The EPA awarded the other $20 billion among eight entities who are tasked with providing funding and assistance to community lenders and establishing clean financing institutions through private-sector partnerships. The NMCIC is also seeking those dollars, Beloff said.
She said the center also has an agreement with Impact Development Fund to help the center service loans in its first few years.
“So we are set up to initiate financial products as soon as we can with that backroom support that’s already there,” she said.
She said the goal is to have funds available this year.
Operational funding
Beloff said most of the federal dollars would go toward the center’s investments. The organization still needs to pay for operations.
She said the center wants to pursue $10 million included in New Mexico’s fiscal year 2025 budget for operations costs. The state money is meant to support low-interest loan services for renewable energy adoption, primarily in underserved and low-income communities, according to the budget.
“It’s important that we have funding for operations, so that we can actually kick that off,” Beloff said.
She said the governor’s office had a hand in creating the center and was supportive of a bill in the 2023 legislative session to put together a climate investment center, though it never passed the Senate Finance Committee.
She said the center also has about $800,000 in grants through the Coalition of Sustainable Communities New Mexico, which she’s president of, to use in the meantime.
“We’re very fortunate to have that kind of bridge funding as we await public funds,” she said.
‘Starting from scratch’
The center needs to select a CEO. Beloff said she’s trying to arrange for the first board meeting in June, where the newly announced board members can discuss the search.
She said she wants a CEO in place by the end of summer.
“That’s a very aggressive timeline, I recognize, but we also know that there is some interest in that role by very qualified people,” she said.
As the first green bank in New Mexico, Beloff said the biggest challenges are securing funding and building the operations, including staffing.
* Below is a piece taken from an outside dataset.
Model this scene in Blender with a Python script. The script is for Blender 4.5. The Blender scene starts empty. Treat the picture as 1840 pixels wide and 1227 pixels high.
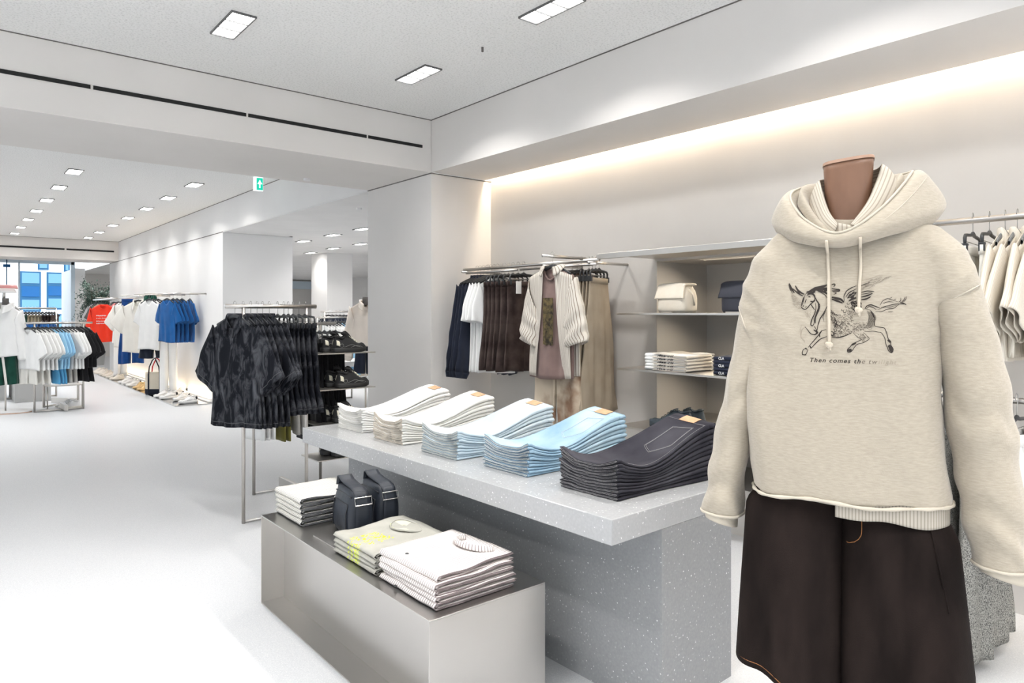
import bpy, bmesh, math, random
from mathutils import Vector, Matrix, noise
from mathutils.bvhtree import BVHTree
R = random.Random(7)
PI = math.pi
SC = bpy.context.scene
COL = SC.collection

# ------------------------------------------------------------------ camera, world, view
cam_d = bpy.data.cameras.new('camera'); cam = bpy.data.objects.new('camera', cam_d); COL.objects.link(cam)
cam.location = (0, 0, 1.5); cam.rotation_euler = (PI/2, 0, -math.radians(39.7))
cam_d.sensor_width = 36; cam_d.lens = 1240/1840*36; cam_d.shift_y = -53.5/1840; cam_d.clip_start = .05; cam_d.clip_end = 200
SC.camera = cam
SC.view_settings.view_transform = 'Standard'; SC.view_settings.look = 'None'
SC.view_settings.gamma = 1; SC.view_settings.use_curve_mapping = False
SC.view_settings.exposure = 1.08
W = bpy.data.worlds.new('world'); SC.world = W; W.use_nodes = True
W.node_tree.nodes['Background'].inputs[0].default_value = (.86, .93, 1, 1)
W.node_tree.nodes['Background'].inputs[1].default_value = .75
SC.cycles.max_bounces = 8; SC.cycles.diffuse_bounces = 5; SC.cycles.glossy_bounces = 4
SC.cycles.caustics_reflective = False; SC.cycles.caustics_refractive = False
SC.cycles.sample_clamp_indirect = 6; SC.cycles.use_denoising = True

sl = bpy.data.lights.new('sun', 'SUN'); sl.energy = 2.4; sl.angle = .02; sl.color = (1, .99, .97); so_ = bpy.data.objects.new('sun', sl); COL.objects.link(so_)
so_.rotation_euler = (math.radians(52), 0, 0); so_.location = (0, -8, 9)
CEIL = 3.24; SOF = 2.765; XC = 3.44; XW = 4.125
def area(name, loc, sx, sy, power, color=(1, .96, .91), rot=(0, 0, 0), spread=180):
    l = bpy.data.lights.new(name, 'AREA'); l.shape = 'RECTANGLE'; l.size = sx; l.size_y = sy
    l.energy = power; l.color = color; l.spread = math.radians(spread)
    o = bpy.data.objects.new(name, l); COL.objects.link(o); o.location = loc; o.rotation_euler = rot
    return o

# ------------------------------------------------------------------ materials
def nm(name):
    m = bpy.data.materials.new(name); m.use_nodes = True
    nt = m.node_tree; return m, nt, nt.nodes['Principled BSDF'], nt.nodes, nt.links
def _coord(N, L, kind='Object', scale=(1, 1, 1)):
    tc = N.new('ShaderNodeTexCoord'); mp = N.new('ShaderNodeMapping'); mp.inputs['Scale'].default_value = scale
    L.new(tc.outputs[kind], mp.inputs[0]); return mp.outputs[0]
def _noise(N, L, co, s, det=3, rough=.5):
    n = N.new('ShaderNodeTexNoise'); n.inputs['Scale'].default_value = s; n.inputs['Detail'].default_value = det
    n.inputs['Roughness'].default_value = rough; L.new(co, n.inputs['Vector']); return n.outputs['Fac']
def _ramp(N, L, f, stops):
    r = N.new('ShaderNodeValToRGB'); e = r.color_ramp.elements
    while len(e) < len(stops): e.new(.5)
    for i, (p, c) in enumerate(stops): e[i].position = p; e[i].color = (*c, 1) if len(c) == 3 else c
    L.new(f, r.inputs[0]); return r.outputs[0]
def _bump(N, L, b, f, st, dist=.002):
    bp = N.new('ShaderNodeBump'); bp.inputs['Strength'].default_value = st; bp.inputs['Distance'].default_value = dist
    L.new(f, bp.inputs['Height']); L.new(bp.outputs[0], b.inputs['Normal']); return bp
def plain(name, c, rough=.6, metal=0, bs=0, bst=.2, coat=0):
    m, nt, b, N, L = nm(name); b.inputs['Base Color'].default_value = (*c, 1)
    b.inputs['Roughness'].default_value = rough; b.inputs['Metallic'].default_value = metal
    if rough >= .86: b.inputs['Specular IOR Level'].default_value = .12
    if coat: b.inputs['Coat Weight'].default_value = coat
    if bs: _bump(N, L, b, _noise(N, L, _coord(N, L), bs), bst)
    return m
def mottled(name, c1, c2, s=3, rough=.8, metal=0, bs=60, bst=.15, scale=(1, 1, 1), lo=.35, hi=.65, det=4, kind='Object', dist=.002):
    m, nt, b, N, L = nm(name); co = _coord(N, L, kind, scale)
    L.new(_ramp(N, L, _noise(N, L, co, s, det), [(lo, c1), (hi, c2)]), b.inputs['Base Color'])
    b.inputs['Roughness'].default_value = rough; b.inputs['Metallic'].default_value = metal
    if rough >= .86: b.inputs['Specular IOR Level'].default_value = .12
    if bs: _bump(N, L, b, _noise(N, L, _coord(N, L, kind), bs, 2), bst, dist)
    return m
def cloth(name, c, var=.08, bs=90, bst=.25, fold=6):
    c1 = tuple(max(0, x*(1-var)) for x in c); c2 = tuple(min(1, x*(1+var)) for x in c)
    m = mottled(name, c1, c2, fold, .92, 0, bs, bst); 
    m.node_tree.nodes['Principled BSDF'].inputs['Sheen Weight'].default_value = .15
    return m
def washed(name, dark, light, s=7, bias=(.42, .7), bs=400):
    """acid washed denim: streaky pale wear over a dark ground"""
    m, nt, b, N, L = nm(name); co = _coord(N, L, 'Object', (1.6, 1.6, .8))
    n1 = N.new('ShaderNodeTexNoise'); n1.inputs['Scale'].default_value = s; n1.inputs['Detail'].default_value = 6
    n1.inputs['Roughness'].default_value = .62; n1.inputs['Distortion'].default_value = 1.1; L.new(co, n1.inputs['Vector'])
    L.new(_ramp(N, L, n1.outputs['Fac'], [(bias[0], dark), (bias[1], light)]), b.inputs['Base Color'])
    b.inputs['Roughness'].default_value = .9; b.inputs['Specular IOR Level'].default_value = .12
    _bump(N, L, b, _noise(N, L, _coord(N, L), bs, 2), .35, .001); return m
def striped(name, base, line, period, width=.2, axis='U', rough=.9, tint=.04):
    """fine woven stripe along one UV direction, period in metres (UV is laid out in metres)"""
    m, nt, b, N, L = nm(name); tc = N.new('ShaderNodeTexCoord'); sp = N.new('ShaderNodeSeparateXYZ'); L.new(tc.outputs['UV'], sp.inputs[0])
    d = N.new('ShaderNodeMath'); d.operation = 'DIVIDE'; d.inputs[1].default_value = period; L.new(sp.outputs[0 if axis == 'U' else 1], d.inputs[0])
    f = N.new('ShaderNodeMath'); f.operation = 'FRACT'; L.new(d.outputs[0], f.inputs[0])
    c = N.new('ShaderNodeMath'); c.operation = 'LESS_THAN'; c.inputs[1].default_value = width; L.new(f.outputs[0], c.inputs[0])
    mx = N.new('ShaderNodeMix'); mx.data_type = 'RGBA'; L.new(c.outputs[0], mx.inputs['Factor'])
    mx.inputs[6].default_value = (*base, 1); mx.inputs[7].default_value = (*line, 1); L.new(mx.outputs[2], b.inputs['Base Color'])
    b.inputs['Roughness'].default_value = rough; _bump(N, L, b, _noise(N, L, _coord(N, L), 120, 2), .25, .001); return m
def emit(name, c, s):
    m, nt, b, N, L = nm(name); b.inputs['Base Color'].default_value = (*c, 1)
    b.inputs['Emission Color'].default_value = (*c, 1); b.inputs['Emission Strength'].default_value = s; return m
def speckle(name, base, sp, scale, thr=.62, rough=.5, base2=None, fine=None):
    """terrazzo: small pale chips in a grey ground"""
    m, nt, b, N, L = nm(name); co = _coord(N, L)
    v = N.new('ShaderNodeTexVoronoi'); v.inputs['Scale'].default_value = scale; L.new(co, v.inputs['Vector'])
    r = N.new('ShaderNodeTexNoise'); r.inputs['Scale'].default_value = scale*1.3; r.inputs['Detail'].default_value = 1; L.new(co, r.inputs['Vector'])
    mt = N.new('ShaderNodeMath'); mt.operation = 'MULTIPLY'; L.new(r.outputs['Fac'], mt.inputs[0])
    iv = N.new('ShaderNodeMath'); iv.operation = 'SUBTRACT'; iv.inputs[0].default_value = 1.25; L.new(v.outputs['Distance'], iv.inputs[1]); L.new(iv.outputs[0], mt.inputs[1])
    L.new(_ramp(N, L, mt.outputs[0], [(0, base2 or base), (thr-.06, base), (thr, base), (thr+.03, sp)]), b.inputs['Base Color'])
    b.inputs['Roughness'].default_value = rough; return m

M = {}
M['wall'] = mottled('warm grey plaster', (.70, .675, .65), (.735, .71, .685), 1.2, .85, 0, 25, .06)
M['wall_beige'] = mottled('beige plaster', (.60, .575, .545), (.64, .615, .585), 1.2, .85, 0, 25, .06)
M['wall_white'] = mottled('white plaster', (.80, .79, .78), (.83, .82, .81), 1.2, .85, 0, 25, .05)
M['ceiling'] = mottled('sprayed acoustic ceiling', (.66, .66, .65), (.84, .84, .83), 75, .95, 0, 75, .5, lo=.28, hi=.5, dist=.01)
M['ceiling_smooth'] = mottled('painted ceiling', (.78, .77, .76), (.82, .81, .8), 2, .9, 0, 30, .05)
M['floor'] = speckle('pale resin floor with fine chips', (.63, .64, .655), (.73, .73, .735), 160, .56, .42, (.54, .55, .57))
M['terrazzo'] = speckle('grey terrazzo', (.33, .335, .34), (.85, .85, .85), 85, .665, .5, (.28, .285, .29))
M['terrazzo_polished_lit'] = speckle('polished terrazzo with painted top light', (.45, .455, .46), (.9, .9, .9), 85, .665, .18, (.40, .405, .41))  # same stone as the base; light on the top put into a paler colour
M['steel'] = mottled('brushed stainless steel', (.58, .56, .53), (.63, .61, .58), 1, .33, 1, 0, scale=(1, 1, 1))
def brushed(name, c, rough, axis_scale):
    m, nt, b, N, L = nm(name); b.inputs['Base Color'].default_value = (*c, 1); b.inputs['Metallic'].default_value = 1
    f = _noise(N, L, _coord(N, L, 'Object', axis_scale), 6, 3)
    mr = N.new('ShaderNodeMapRange'); mr.inputs[3].default_value = rough-.05; mr.inputs[4].default_value = rough+.06
    L.new(f, mr.inputs[0]); L.new(mr.outputs[0], b.inputs['Roughness']); _bump(N, L, b, f, .04, .001); return m
M['bench'] = brushed('brushed steel sheet', (.60, .58, .555), .30, (1, 60, 60))
M['tube'] = plain('satin steel tube', (.62, .59, .56), .3, 1)
M['hook'] = plain('polished wire', (.45, .44, .43), .3, 1)
M['shelf_metal'] = plain('satin nickel sheet', (.60, .575, .54), .38, 1)
M['niche'] = plain('nickel lined niche', (.60, .575, .54), .55, .15)
M['black_plastic'] = plain('black hanger plastic', (.025, .027, .03), .42)
M['grey_plastic'] = plain('grey hanger plastic', (.16, .17, .18), .5)
M['pale_plastic'] = plain('pale hanger plastic', (.7, .69, .67), .5)
M['slot'] = plain('black slot', (.01, .01, .01), .8)
M['gap'] = plain('dark shadow gap', (.16, .15, .14), .9)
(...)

“We’re really starting from scratch,” she said.
The center will also need to understand how to provide low-interest loans to low-income households, she said, understanding the best financing strategies to do so, like necessary income thresholds and subsidy options.
“We’re looking at the needs of the population that we want the climate investment center to serve,” Beloff said.
To do that, the center needs input from vulnerable communities. Beloff said the center has a grant to train organizations that already serve low-income areas so they can understand the services the climate investment center will provide.
“We’re looking at how to build that network,” she said.
Energy burdens for low-income households in New Mexico are higher than the national average, Beloff said, in part because of climate change and a lack of low-income housing initiatives to be energy efficient, like through weatherization or roof improvements.
“There is an immediate need to reduce those energy burdens,” she said.
The New Mexico Climate Investment Center is being developed as Gov. Lujan Grisham’s administration presses for a renewable energy transition, despite the oil and gas industry still majorly funding the state’s budget.
“We see the climate investment center eventually being able to maximize the development and use of renewable energy,” Beloff said.
She said over time, the center could look at other kinds of solutions, like commercial water catchment systems or microgrids for resilience centers.
“There’s tremendous energy — not to misuse the term — among the new board members and our team,” she said.
This article was updated on Monday, May 20 at 11:20 a.m. to correctly reflect grant and funding language.